There are two marinas on Dublin Bay. Ireland's largest marina with over 800 berths is on the southern shore at Dun Laoghaire Harbour. The other is at Poolbeg Yacht and Boat Club on the River Liffey close to Dublin City.

Car and passenger Ferries operate from Dublin Port to the UK, Isle of Man and France. A passenger ferry operates from Dun Laoghaire Harbour to Howth as well as providing tourist voyages around the bay.

Dublin Bay has two Islands. Bull Island at Clontarf and Dalkey Island on the southern shore of the Bay.

The River Liffey flows through Dublin city and into the Bay. Its tributaries include the River Dodder, the River Poddle and the River Camac.
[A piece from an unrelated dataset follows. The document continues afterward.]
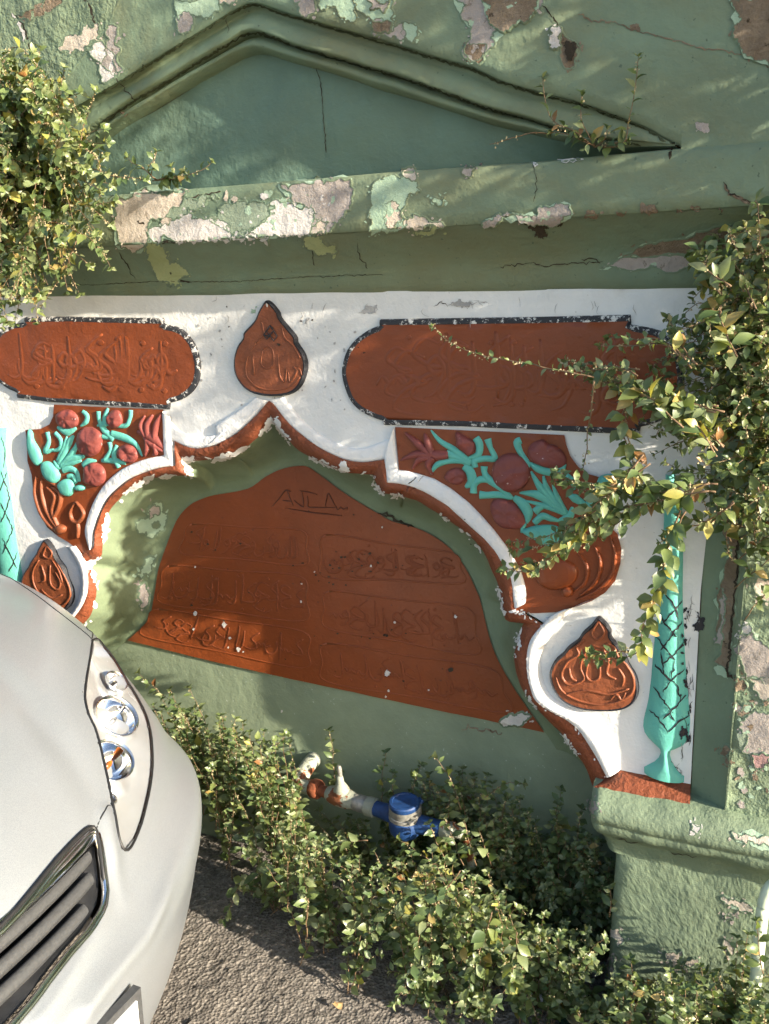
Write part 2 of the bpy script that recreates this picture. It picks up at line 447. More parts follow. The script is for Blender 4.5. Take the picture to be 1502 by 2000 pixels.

Dollymount, Burrow and Seapoint beaches

Approximately 1,500 boats from small dinghies to motorboats to ocean-going yachts. The vast majority, over 1,000, are moored at Dun Laoghaire Harbour which is Ireland's boating capital.

In 1981, UNESCO recognised the importance of Dublin Bay by designating North Bull Island as a Biosphere because of its rare and internationally important habitats and species of wildlife. To support sustainable development, UNESCO’s concept of a Biosphere has evolved to include not just areas of ecological value but also the areas around them and the communities that live and work within these areas. There have since been additional international and national designations, covering much of Dublin Bay, to ensure the protection of its water quality and biodiversity. To fulfil these broader management aims for the ecosystem, the Biosphere was expanded in 2015. The Biosphere now covers Dublin Bay, reflecting its significant environmental, economic, cultural and tourism importance, and extends to over 300km² to include the bay, the shore and nearby residential areas.

On the Southside at Dun Laoghaire, there is the National Yacht Club, Royal St. George Yacht Club, Royal Irish Yacht Club and Dun Laoghaire Motor Yacht Club as well as Dublin Bay Sailing Club. In the city centre, there is Poolbeg Yacht and Boat Club. On the Northside of Dublin, there is Clontarf Yacht and Boat Club and Sutton Dinghy Club. While not on Dublin Bay, Howth Yacht Club is the major north Dublin Sailing centre.